Anecdotal and late to the party, but I once encountered a bug in the Fedora installer. The installer guided me through the process of reporting the bug, including screenshot taking, including and uploading. It told me helpful tips on writing the bug report itself. I believe it even guided me on how to create an account, and so I got frequent updates in my spam account on how the bug got fixed and when and what happened with it.

Recently I tried out their new Fedora 27 release, did the same steps to reproduce the bug, and no bug encountered! I was extremely impressed, being totally new to open source and the development of it.

Your experience may have been neutral at worst, mine was super positive. I highly recommend you try! I got a fun experience out of that little tech adventure.


Wow, that's a really nice experience.

I should note in fairness that many bugs I report into Apple's black hole of a bug reporting tool also don't end up fixed. Maybe I just report weird bugs :-)

(An example of one I reported against Mac OS that got emailed as fixed, but still happens, though less frequently: Sometimes when alt-tabbing, the system will act as though the tab key were never released.)

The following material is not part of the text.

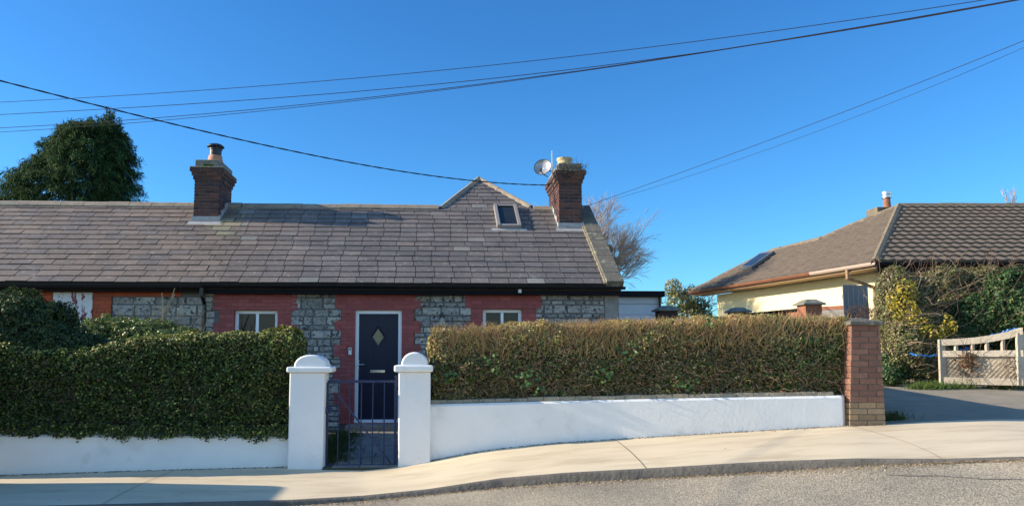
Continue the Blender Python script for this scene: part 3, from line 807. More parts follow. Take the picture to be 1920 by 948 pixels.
ar.tube([ctr_low, c + ax*.12 + Vector((.03,0,-.19)), focus], .011, 6); ar.lathe(focus - ax*.05, [(.02,0),(.028,.03),(.028,.07)], 10, Vector((0,0,1))); ar.build('feed_arm', M['darkplastic'], dish)
pl = MB(); pt = at_Y(1035, 283, 15.9); pb_ = at_Y(1035.5, 325, 15.9)
pl.tube([pt, pb_, pb_ + Vector((.02, 0, -.10)), Vector((bx0-.01, pb_.y, pb_.z-.16))], .017, 8); pl.tube([c, c + Vector((.08,.1,-.02)), Vector((pb_.x, pb_.y, c.z-.02))], .016, 6)
pl.build('mast', M['steel'], dish)

# ------------------------------------------------------------ neighbour's half of the terrace
nb = thing('neighbour_cottage', 'left half of the terrace with orange brick trim and peeling white window board', 'house', (Xn0, YF, FLOOR))
wbn = (fx(100), fx(174), fz(668, 140), fz(548, 140))
n_ = MB(); X2 = XL - .003
wall_with_holes(n_, Xn0, X2, FLOOR-.35, TOP, YF, YF+.45, [])
n_.box(Xn0, Xn0+.4, YF+.45, YB-.4, FLOOR-.35, TOP); n_.box(Xn0, X2, YB-.4, YB, FLOOR-.35, TOP)
b = len(n_.v)
for x in (Xn0, Xn0+.4): n_.v += [(x, YF, TOP), (x, YB, TOP), (x, YR, ZR-.12)]
n_.face([b, b+1, b+2]); n_.face([b+3, b+5, b+4]); n_.face([b, b+2, b+5, b+3]); n_.face([b+1, b+4, b+5, b+2])
n_.build('wall', M['mortar'], nb)
for a_, b_, sd_ in ((fx(210), X2, 31), (Xn0, fx(60), 32)):
    s2 = MB(); stone_wall(s2, a_, b_, FLOOR-.3, fz(556, 280), YF, seed=sd_); s2.build('stonework', M['stone'], nb, bevel=.008)
ob = MB(); pal = [W1, (.9,.9,.9), (1.08,1.05,1.05)]
for (x0, x1, z0, z1) in ((fx(100), fx(340), fz(556,280)+.0, TOP), (fx(174), fx(209), FLOOR, fz(556,280)-.002), (fx(61), fx(99), FLOOR, TOP)):
    ob.col = (.7,.7,.7); ob.box(x0, x1, YF-.022, YF+.01, z0, z1)
    brick_run(ob, (x0, YF-.022, z0), (1,0,0), (0,-1,0), (0,0,1), x1-x0, z1-z0, pal, j=.006, proud=.009, th=0, jit=.001)
ob.build('brick_surround', M['orange'], nb)
pe = MB(); pe.box(wbn[0], wbn[1], YF-.05, YF-.035, wbn[2]+.35, wbn[3]); po = pe.build('window_board', M['peel'], nb, bevel=.003)
po['label'] = 'peeling white painted window board with dark red flakes'
pf = MB(); pf.box(wbn[0], wbn[1], YF-.045, YF-.034, wbn[2], wbn[2]+.345); pf.build('window_frame', M['upvc'], nb, bevel=.004)
r_ = MB(); roof_core(r_, Xn0-.1, XL - .002); nro = r_.build('roof', M['roof_core'], nb)
def pal_nb(p, rnd):
    c = Vector((.195,.15,.12)) if rnd.random() < .7 else Vector((.168,.138,.12))
    if rnd.random() < .06: c = c*1.2
    if p.x > XL - .5 and p.z > 3.9 and rnd.random() < .6: c = c.lerp(Vector((.36,.33,.20)), .5)
    return tuple(c)
s3 = MB(); slate_plane(s3, Vector((Xn0-.1, YE-.02, ZE)), U, vdir, 16, rowh, .40, lambda s: (0.0, XL-Xn0+.1), 21, pal_nb, stag=(0, .18))
s3.build('slates', M['slate'], nro)
rt = MB(); ridge_run(rt, (Xn0-.1, YR, ZR+.06), (XL-.02, YR, ZR+.05), .48, .16, .06, seed=9); rt.build('ridge_tiles', M['ridge'], nro)
fb = MB(); fb.box(Xn0, XL+.03, YF-.20, YF-.165, ZE-.155, ZE-.045); fb.build('fascia', M['fascia_old'], nb)
gt = MB(); gutter(gt, Xn0, XL+.0, GY+.035, GZ-.02); gt.build('gutter', M['fascia_old'], nb)

# ------------------------------------------------------------ white outbuilding behind the cottage
YO = 21.0
ob_ = thing('outbuilding', 'small flat roofed white clad outbuilding beyond the cottage gable', 'outbuilding', tuple(at_Y(1200, 680, YO)))
a = at_Y(1120, 556, YO); b_ = at_Y(1237, 556, YO); zg = ground_z(a.x, YO) - .2
o1 = MB(); o1.box(a.x, b_.x, YO, YO+3.5, zg, at_Y(1200, 557, YO).z)
o1.build('wall', M['clad'], ob_)
o2 = MB(); z1 = at_Y(1200, 569, YO).z; z2 = at_Y(1200, 556.5, YO).z
o2.box(a.x-.02, b_.x+.05, YO-.05, YO-.004, z1, z2)
for k in range(1, 12): o2.box(a.x, b_.x, YO-.022, YO-.003, z1 - k*.32, z1 - k*.32 + .30)
o2.build('cladding', M['clad'], ob_, bevel=.006)
o3 = MB(); p = at_Y(1246, 548, YO-.2); o3.box(a.x-.1, p.x, YO-.25, YO+3.7, at_Y(1200,557,YO).z+.002, at_Y(1200,546.5,YO).z); o3.build('roof', M['fascia'], ob_, bevel=.01)
o4 = MB(); q = at_Y(1238, 600, YO-.12); o4.tube([(q.x, q.y, z2), (q.x, q.y, zg)], .04, 8); o4.build('downpipe', M['black'], ob_)

# ------------------------------------------------------------ bungalow on the right
C1 = at_d(1641, 490, 18.6); F1 = at_d(1296, 546, 27.5); F1.z = C1.z; 
# re-solve the far corner so that the eave is level
r_, fw_ = ray(1296, 546); F1 = EYE + r_ * ((C1.z - EYE.z) / r_.z)
A1 = at_d(1686, 386, 22.6)
ns = (F1 - C1).cross(A1 - C1).normalized()
if ns.z < 0: ns = -ns
RT = at_d(2500, 0, 22.6)
E2 = at_d(2400, 492, 18.6); E2.z = C1.z
A2 = A1 + (E2 - C1); A2.z = A1.z
bun = thing('bungalow', 'cream rendered bungalow with brown concrete tiled hip roof on the right', 'house', (C1.x, C1.y, 1.3))
G1 = at_plane(1447, 470, C1, ns); G2 = at_plane(1541, 447, C1, ns); G0 = at_plane(1399, 493, C1, ns); G3 = at_plane(1590, 425, C1, ns)
side_poly = [C1, A1, G3, G2, G1, G0, F1]
def in_poly(p, poly):
    c = False; n = len(poly)
    for i in range(n):
        a, b = poly[i], poly[(i+1) % n]
        if (a[1] > p[1]) != (b[1] > p[1]) and p[0] < (b[0]-a[0])*(p[1]-a[1])/(b[1]-a[1]) + a[0]: c = not c
    return c
def tile_face(name, O, Ud, Nn, poly3, parent, wave=.30, rows_h=.34, amp=.028, step=.035):
    Ud = Ud.normalized(); Nn = Nn.normalized(); Vd = Nn.cross(Ud).normalized()
    if Vd.z < 0: Vd = -Vd
    P2 = [((p-O).dot(Ud), (p-O).dot(Vd)) for p in poly3]
    umin, umax = min(p[0] for p in P2), max(p[0] for p in P2); vmax = max(p[1] for p in P2)
    def spans(v):
        xs_ = []
        for i in range(len(P2)):
            a, b = P2[i], P2[(i+1) % len(P2)]
            if (a[1] > v) != (b[1] > v): xs_.append((b[0]-a[0])*(v-a[1])/(b[1]-a[1]) + a[0])
        return sorted(xs_)
    mb = MB(); du = wave / 8; nrow = int(vmax / rows_h) + 1
    for r in range(nrow):
        v0 = r*rows_h; v1 = min((r+1)*rows_h, vmax - .002)
        if v1 - v0 < .02: continue
        s0 = spans(v0 + .004); s1 = spans(max(v1 - .004, v0+.008))
        if len(s0) < 2 or len(s1) < 2: continue
        n = max(2, int((max(s0[-1], s1[-1]) - min(s0[0], s1[0])) / du)); base = len(mb.v)
        ulo, uhi = min(s0[0], s1[0]), max(s0[-1], s1[-1])
        us = np.arange(math.floor(ulo/du), math.ceil(uhi/du)+1) * du
        k = random.uniform(.9, 1.1); rows_v = []
        for (vq, ss, lift) in ((v0, s0, -.01), (v0, s0, step), (v1, s1, .0)):
            for u_ in us:
                uc = min(max(u_, ss[0]), ss[-1])
                ph = (u_ / wave + (.5 if r % 2 else 0)*0) % 1
                hgt = amp * (.5 - .5*math.cos(2*math.pi*ph)) if lift >= 0 else 0
                jx = .006*math.sin(r*12.9 + math.floor(u_/wave)*78.2)
                mb.v.append(tuple(O + Ud*uc + Vd*(vq + (jx if lift > 0 else 0)) + Nn*(lift + hgt)))
        m_ = len(us)
        for q in range(2):
            for i in range(m_-1):
                mb.face([base+q*m_+i, base+q*m_+i+1, base+(q+1)*m_+i+1, base+(q+1)*m_+i])
    return mb.build(name, M['tile'], parent)
nf = (E2 - C1).cross(A1 - C1).normalized()
if nf.z < 0: nf = -nf
core = MB()
back = Vector((3.5, 5.5, 0))
for poly, nn in ((side_poly, ns), ([C1, E2, A2, A1], nf)): core.poly([p - nn*.03 for p in poly])
FB = Vector((F1.x + 9, F1.y + 2, F1.z)); EB = Vector((E2.x, E2.y + 8, E2.z))
core.poly([F1, G0, G1, FB]); core.poly([G1, G2, G3, A1, Vector((A1.x+4, A1.y+5, C1.z)), FB]); core.poly([A1, A2, EB, Vector((A1.x+4, A1.y+5, C1.z))])
core.poly([E2, EB, A2])
bro = core.build('roof', M['tile'], bun)
tile_face('side_tiles', C1, (C1 - F1), ns, side_poly, bro, wave=.30, rows_h=.33)
tile_face('front_tiles', C1, (E2 - C1), nf, [C1, E2, A2, A1], bro, wave=.30, rows_h=.315, amp=.026, step=.05)
rt = MB(); ridge_run(rt, C1 + Vector((0,0,.06)) , A1 + Vector((0,0,.06)), .42, .15, .08, (ns+nf).normalized(), 3)
ridge_run(rt, A1 + Vector((0,0,.06)), A2 + Vector((0,0,.06)), .42, .14, .07, Vector((0,0,1)), 4)
for a, b_ in ((A1, G3), (G3, G2), (G2, G1), (G1, G0), (G0, F1)): ridge_run(rt, a + Vector((0,0,.04)), b_ + Vector((0,0,.04)), .42, .13, .06, Vector((0,0,1)), 5)
rt.build('ridge_tiles', M['ridge_lichen'] if 'ridge_lichen' in M else M['ridge'], bro)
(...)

I reported some bugs in the Wayland support for GNOME Mutter a while ago. They were all fixed in a few days/weeks.


If by "most" you mean those with just a single maintainer who works on it in his free time, you're probably right. For KDE, not so much.


Perhaps, but why complain here then? Nothing will get fixed this way.

In any case, the software is free, and reporting bugs is one way of contributing back.